▶ **Objective**:
Emit the exact text of every line from the line with "by 1200 pixels." to the line with "b = MB(); b.T", both ends included. No other output is expected.

▶ **Data in this exercise**:
---------------
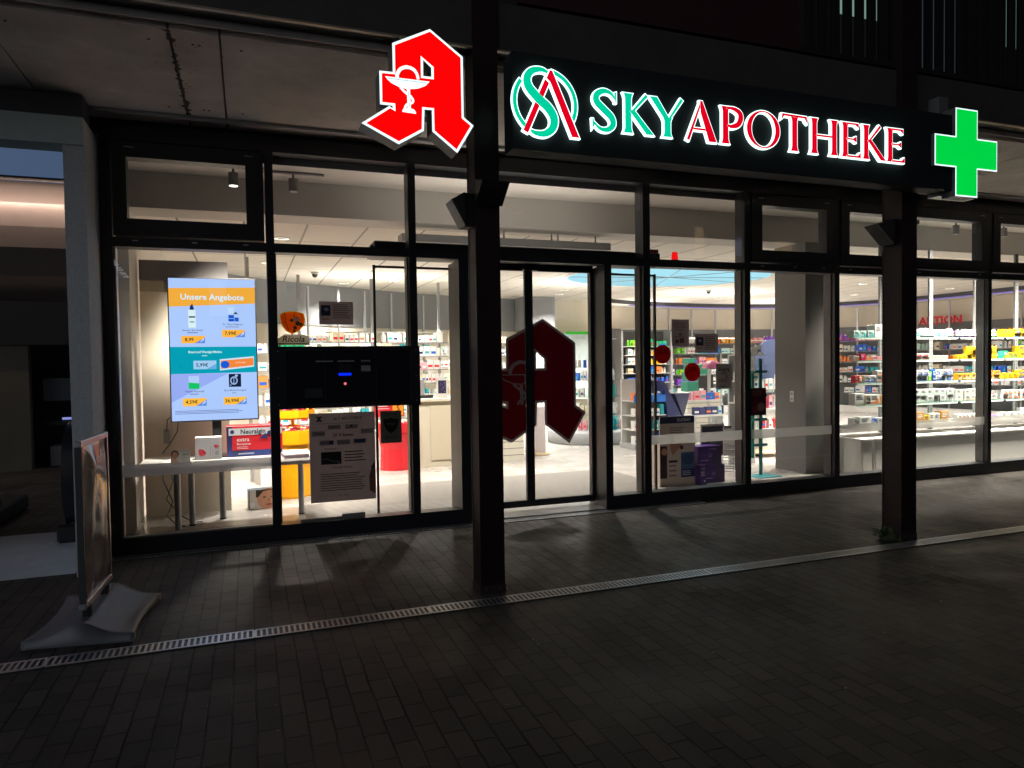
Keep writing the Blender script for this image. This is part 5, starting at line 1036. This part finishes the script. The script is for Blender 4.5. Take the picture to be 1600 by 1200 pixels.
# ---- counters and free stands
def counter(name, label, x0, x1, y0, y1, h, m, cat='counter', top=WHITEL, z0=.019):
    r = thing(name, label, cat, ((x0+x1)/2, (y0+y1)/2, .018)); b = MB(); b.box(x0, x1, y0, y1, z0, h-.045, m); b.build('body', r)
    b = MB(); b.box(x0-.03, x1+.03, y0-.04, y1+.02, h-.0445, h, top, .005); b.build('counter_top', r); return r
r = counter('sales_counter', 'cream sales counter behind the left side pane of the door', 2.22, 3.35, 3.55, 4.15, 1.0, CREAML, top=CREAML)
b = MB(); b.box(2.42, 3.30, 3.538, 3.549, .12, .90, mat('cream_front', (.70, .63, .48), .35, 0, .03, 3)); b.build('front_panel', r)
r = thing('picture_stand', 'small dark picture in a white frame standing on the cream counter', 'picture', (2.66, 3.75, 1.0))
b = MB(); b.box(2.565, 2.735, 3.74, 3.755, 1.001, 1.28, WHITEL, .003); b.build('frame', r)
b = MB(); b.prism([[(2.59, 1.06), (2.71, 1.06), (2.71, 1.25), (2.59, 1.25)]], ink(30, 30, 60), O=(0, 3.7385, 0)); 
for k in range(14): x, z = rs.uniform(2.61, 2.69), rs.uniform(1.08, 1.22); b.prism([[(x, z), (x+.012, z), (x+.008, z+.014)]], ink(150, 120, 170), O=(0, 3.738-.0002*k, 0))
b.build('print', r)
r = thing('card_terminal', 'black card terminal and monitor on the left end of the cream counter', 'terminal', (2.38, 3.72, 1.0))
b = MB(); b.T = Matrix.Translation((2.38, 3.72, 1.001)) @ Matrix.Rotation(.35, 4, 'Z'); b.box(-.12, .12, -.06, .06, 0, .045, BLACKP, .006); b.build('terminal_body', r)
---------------
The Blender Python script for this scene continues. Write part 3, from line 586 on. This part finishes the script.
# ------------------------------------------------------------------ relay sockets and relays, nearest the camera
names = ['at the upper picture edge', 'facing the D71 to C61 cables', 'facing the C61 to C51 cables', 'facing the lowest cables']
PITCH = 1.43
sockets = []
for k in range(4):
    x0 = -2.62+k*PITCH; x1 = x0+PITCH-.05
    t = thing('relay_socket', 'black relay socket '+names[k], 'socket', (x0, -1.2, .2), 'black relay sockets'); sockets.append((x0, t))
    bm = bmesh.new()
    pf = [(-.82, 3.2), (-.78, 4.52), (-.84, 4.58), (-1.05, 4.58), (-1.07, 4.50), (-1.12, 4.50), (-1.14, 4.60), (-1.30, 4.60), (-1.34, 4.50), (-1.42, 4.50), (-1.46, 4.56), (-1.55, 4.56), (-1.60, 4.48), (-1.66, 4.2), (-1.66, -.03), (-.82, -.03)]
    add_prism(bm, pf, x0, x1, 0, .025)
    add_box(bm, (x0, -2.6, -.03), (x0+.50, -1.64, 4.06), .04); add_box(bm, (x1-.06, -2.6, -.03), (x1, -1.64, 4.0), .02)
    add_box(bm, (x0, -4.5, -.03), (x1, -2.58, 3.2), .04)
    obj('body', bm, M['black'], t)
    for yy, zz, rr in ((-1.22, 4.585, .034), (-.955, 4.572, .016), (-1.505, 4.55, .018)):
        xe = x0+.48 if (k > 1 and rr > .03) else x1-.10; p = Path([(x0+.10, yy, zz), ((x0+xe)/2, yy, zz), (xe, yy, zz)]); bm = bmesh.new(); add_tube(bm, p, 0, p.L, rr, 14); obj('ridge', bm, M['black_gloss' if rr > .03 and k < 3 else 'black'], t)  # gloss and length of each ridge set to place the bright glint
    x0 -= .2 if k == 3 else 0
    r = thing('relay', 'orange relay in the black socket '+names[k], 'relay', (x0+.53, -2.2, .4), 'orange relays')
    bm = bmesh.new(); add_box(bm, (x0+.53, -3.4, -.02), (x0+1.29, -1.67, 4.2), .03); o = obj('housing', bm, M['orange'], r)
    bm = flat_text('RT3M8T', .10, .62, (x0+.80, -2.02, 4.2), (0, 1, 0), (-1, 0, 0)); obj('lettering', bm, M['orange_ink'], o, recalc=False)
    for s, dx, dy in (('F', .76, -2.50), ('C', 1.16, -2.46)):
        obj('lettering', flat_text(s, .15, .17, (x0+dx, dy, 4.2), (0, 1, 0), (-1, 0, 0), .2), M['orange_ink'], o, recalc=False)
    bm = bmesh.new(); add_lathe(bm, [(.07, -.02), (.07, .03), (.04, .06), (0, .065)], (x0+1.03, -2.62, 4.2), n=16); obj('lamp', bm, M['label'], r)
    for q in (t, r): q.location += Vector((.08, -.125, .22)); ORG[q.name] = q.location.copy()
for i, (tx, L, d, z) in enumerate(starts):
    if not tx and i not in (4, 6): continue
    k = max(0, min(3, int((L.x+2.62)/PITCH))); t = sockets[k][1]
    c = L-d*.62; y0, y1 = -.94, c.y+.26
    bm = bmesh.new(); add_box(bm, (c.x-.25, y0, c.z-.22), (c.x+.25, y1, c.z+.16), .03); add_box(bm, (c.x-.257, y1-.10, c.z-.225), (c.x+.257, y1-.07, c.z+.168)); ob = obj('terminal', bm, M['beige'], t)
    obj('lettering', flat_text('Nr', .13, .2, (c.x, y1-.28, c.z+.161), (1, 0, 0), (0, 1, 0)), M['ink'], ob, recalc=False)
---------------
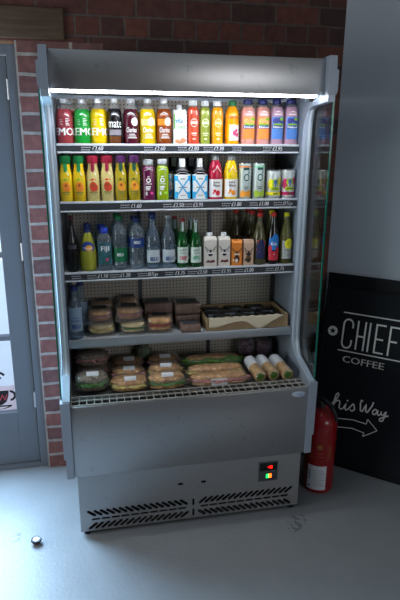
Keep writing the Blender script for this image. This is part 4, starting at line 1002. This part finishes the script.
---------------
▶ **The result**:
Keep writing the Blender script for this image. This is part 5, starting at line 1036. This part finishes the script. The script is for Blender 4.5. Take the picture to be 1600 by 1200 pixels.
# ---- counters and free stands
def counter(name, label, x0, x1, y0, y1, h, m, cat='counter', top=WHITEL, z0=.019):
    r = thing(name, label, cat, ((x0+x1)/2, (y0+y1)/2, .018)); b = MB(); b.box(x0, x1, y0, y1, z0, h-.045, m); b.build('body', r)
    b = MB(); b.box(x0-.03, x1+.03, y0-.04, y1+.02, h-.0445, h, top, .005); b.build('counter_top', r); return r
r = counter('sales_counter', 'cream sales counter behind the left side pane of the door', 2.22, 3.35, 3.55, 4.15, 1.0, CREAML, top=CREAML)
b = MB(); b.box(2.42, 3.30, 3.538, 3.549, .12, .90, mat('cream_front', (.70, .63, .48), .35, 0, .03, 3)); b.build('front_panel', r)
r = thing('picture_stand', 'small dark picture in a white frame standing on the cream counter', 'picture', (2.66, 3.75, 1.0))
b = MB(); b.box(2.565, 2.735, 3.74, 3.755, 1.001, 1.28, WHITEL, .003); b.build('frame', r)
b = MB(); b.prism([[(2.59, 1.06), (2.71, 1.06), (2.71, 1.25), (2.59, 1.25)]], ink(30, 30, 60), O=(0, 3.7385, 0)); 
for k in range(14): x, z = rs.uniform(2.61, 2.69), rs.uniform(1.08, 1.22); b.prism([[(x, z), (x+.012, z), (x+.008, z+.014)]], ink(150, 120, 170), O=(0, 3.738-.0002*k, 0))
b.build('print', r)
r = thing('card_terminal', 'black card terminal and monitor on the left end of the cream counter', 'terminal', (2.38, 3.72, 1.0))
b = MB(); b.T = Matrix.Translation((2.38, 3.72, 1.001)) @ Matrix.Rotation(.35, 4, 'Z'); b.box(-.12, .12, -.06, .06, 0, .045, BLACKP, .006); b.build('terminal_body', r)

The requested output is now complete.